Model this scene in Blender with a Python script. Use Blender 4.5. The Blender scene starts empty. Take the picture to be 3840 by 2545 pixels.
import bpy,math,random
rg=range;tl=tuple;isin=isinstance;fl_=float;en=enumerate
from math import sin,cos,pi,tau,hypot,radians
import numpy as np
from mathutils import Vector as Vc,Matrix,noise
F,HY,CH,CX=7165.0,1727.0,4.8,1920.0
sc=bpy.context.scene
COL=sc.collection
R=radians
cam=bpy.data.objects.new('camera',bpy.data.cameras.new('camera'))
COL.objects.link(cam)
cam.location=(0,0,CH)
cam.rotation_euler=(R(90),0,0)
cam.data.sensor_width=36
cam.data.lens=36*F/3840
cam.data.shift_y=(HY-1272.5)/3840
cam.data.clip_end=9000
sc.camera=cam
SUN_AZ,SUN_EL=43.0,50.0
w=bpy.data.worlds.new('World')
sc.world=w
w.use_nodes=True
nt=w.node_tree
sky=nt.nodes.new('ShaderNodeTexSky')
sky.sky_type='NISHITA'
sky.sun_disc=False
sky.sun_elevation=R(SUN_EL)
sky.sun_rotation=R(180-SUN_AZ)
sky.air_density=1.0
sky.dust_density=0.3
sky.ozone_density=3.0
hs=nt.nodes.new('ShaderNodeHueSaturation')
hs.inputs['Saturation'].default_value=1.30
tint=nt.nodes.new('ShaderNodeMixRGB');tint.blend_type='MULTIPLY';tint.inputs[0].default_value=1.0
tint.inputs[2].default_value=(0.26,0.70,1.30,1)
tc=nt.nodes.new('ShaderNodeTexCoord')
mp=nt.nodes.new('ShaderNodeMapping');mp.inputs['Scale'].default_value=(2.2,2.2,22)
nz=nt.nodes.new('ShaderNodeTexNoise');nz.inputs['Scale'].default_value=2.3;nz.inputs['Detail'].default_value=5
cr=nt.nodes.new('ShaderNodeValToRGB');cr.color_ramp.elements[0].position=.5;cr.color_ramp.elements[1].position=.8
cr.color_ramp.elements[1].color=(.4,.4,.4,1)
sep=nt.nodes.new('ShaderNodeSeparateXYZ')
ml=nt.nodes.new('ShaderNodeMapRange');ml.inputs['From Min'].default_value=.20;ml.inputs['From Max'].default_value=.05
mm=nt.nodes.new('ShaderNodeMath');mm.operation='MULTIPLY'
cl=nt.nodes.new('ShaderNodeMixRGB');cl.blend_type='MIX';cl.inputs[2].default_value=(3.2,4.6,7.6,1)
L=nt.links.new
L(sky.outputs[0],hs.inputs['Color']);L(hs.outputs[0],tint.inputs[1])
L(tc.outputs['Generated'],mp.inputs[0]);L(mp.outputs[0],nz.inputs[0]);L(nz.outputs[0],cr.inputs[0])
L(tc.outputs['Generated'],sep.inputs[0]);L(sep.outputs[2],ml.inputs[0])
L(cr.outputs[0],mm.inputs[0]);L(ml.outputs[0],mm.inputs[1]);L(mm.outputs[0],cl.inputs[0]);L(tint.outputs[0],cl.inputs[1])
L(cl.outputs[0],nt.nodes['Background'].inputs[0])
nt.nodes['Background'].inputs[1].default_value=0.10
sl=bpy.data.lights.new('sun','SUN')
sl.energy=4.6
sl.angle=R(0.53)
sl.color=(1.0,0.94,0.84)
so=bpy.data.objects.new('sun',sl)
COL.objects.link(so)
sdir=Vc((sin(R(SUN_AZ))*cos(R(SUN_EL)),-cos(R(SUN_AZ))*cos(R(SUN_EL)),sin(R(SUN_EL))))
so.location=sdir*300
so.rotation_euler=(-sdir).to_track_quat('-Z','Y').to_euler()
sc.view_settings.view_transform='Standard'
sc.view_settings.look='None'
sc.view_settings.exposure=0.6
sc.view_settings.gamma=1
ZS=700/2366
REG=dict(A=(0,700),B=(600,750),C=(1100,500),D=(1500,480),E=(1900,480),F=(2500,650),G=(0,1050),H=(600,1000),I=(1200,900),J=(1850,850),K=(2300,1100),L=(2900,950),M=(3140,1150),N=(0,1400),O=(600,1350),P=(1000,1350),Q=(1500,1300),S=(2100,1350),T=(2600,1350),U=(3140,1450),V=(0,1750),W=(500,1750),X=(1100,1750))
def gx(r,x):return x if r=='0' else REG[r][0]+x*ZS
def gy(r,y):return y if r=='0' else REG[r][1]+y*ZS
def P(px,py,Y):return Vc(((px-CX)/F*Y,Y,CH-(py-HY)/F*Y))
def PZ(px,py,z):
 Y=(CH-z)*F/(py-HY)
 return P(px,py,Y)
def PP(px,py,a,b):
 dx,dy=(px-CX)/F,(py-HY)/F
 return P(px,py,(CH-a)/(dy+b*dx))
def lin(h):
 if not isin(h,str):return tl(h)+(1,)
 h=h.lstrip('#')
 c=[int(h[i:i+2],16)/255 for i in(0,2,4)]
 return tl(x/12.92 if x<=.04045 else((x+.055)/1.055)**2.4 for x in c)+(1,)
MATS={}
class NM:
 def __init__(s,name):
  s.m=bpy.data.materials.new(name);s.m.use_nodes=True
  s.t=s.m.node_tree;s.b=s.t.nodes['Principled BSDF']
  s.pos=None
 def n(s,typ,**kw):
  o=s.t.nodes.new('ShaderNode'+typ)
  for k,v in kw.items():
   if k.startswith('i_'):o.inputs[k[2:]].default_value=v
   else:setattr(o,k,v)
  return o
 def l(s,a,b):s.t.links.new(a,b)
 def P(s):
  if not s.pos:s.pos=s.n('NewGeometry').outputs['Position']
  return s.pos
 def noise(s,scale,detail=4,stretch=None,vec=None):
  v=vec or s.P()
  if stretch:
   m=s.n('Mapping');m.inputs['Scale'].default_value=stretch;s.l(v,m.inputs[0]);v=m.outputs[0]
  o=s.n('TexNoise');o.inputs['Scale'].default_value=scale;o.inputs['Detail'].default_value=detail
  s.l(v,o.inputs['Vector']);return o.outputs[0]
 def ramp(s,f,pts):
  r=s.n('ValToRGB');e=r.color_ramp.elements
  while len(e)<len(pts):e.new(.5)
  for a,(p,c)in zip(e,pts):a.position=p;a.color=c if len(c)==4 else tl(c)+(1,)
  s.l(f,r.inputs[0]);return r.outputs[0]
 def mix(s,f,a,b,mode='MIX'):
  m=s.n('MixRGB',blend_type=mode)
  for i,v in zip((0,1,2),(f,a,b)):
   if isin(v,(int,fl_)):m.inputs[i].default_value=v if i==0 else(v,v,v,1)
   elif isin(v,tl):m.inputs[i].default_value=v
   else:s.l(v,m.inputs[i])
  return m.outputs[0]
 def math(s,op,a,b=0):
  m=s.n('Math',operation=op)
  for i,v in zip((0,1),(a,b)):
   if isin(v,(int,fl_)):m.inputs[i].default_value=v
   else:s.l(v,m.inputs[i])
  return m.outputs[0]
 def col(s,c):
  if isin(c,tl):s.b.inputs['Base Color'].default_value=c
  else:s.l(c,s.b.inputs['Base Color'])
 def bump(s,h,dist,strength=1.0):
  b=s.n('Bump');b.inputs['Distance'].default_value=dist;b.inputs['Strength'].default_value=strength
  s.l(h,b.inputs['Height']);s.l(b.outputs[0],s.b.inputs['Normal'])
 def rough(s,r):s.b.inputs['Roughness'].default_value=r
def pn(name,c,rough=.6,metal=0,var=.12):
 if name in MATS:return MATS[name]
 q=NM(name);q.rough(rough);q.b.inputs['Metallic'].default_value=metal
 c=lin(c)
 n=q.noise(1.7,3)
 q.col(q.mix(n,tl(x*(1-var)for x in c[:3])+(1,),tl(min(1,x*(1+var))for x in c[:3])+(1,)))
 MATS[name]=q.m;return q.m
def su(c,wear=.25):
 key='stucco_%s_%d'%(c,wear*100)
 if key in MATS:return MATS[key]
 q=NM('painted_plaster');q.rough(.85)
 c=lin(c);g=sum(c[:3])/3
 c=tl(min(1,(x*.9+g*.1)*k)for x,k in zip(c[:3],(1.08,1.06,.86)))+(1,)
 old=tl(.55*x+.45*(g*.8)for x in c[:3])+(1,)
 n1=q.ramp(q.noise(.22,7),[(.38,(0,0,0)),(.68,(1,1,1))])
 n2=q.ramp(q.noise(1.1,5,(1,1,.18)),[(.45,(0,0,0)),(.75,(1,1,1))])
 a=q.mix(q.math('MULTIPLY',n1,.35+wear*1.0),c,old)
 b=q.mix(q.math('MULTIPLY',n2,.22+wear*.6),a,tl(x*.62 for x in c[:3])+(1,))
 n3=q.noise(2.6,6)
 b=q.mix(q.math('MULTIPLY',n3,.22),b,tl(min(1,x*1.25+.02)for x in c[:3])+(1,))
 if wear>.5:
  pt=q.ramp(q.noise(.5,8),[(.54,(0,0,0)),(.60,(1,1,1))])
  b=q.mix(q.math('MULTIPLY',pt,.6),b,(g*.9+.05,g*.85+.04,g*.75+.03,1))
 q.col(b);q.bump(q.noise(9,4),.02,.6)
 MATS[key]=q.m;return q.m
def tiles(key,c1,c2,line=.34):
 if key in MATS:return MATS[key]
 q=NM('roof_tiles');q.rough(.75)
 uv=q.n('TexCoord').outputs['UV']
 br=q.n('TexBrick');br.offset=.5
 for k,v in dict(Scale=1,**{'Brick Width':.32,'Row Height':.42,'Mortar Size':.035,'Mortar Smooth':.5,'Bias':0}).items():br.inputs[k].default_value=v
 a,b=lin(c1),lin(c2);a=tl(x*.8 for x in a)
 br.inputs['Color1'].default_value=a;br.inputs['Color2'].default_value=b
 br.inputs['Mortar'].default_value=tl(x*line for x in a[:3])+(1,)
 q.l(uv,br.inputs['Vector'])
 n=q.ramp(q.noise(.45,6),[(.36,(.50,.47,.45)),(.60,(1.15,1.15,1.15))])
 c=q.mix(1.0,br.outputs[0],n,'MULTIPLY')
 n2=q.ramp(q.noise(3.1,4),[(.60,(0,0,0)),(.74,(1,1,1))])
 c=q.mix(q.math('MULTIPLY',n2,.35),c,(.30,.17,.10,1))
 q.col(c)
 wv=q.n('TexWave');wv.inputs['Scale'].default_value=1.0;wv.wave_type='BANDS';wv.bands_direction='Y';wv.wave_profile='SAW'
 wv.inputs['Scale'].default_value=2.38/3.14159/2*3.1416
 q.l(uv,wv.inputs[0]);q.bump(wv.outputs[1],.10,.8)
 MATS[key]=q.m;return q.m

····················

Job: Filter the data, keeping only the lines that contain "scene".

Worked solution:
Model this scene in Blender with a Python script. Use Blender 4.5. The Blender scene starts empty. Take the picture to be 3840 by 2545 pixels.
sc=bpy.context.scene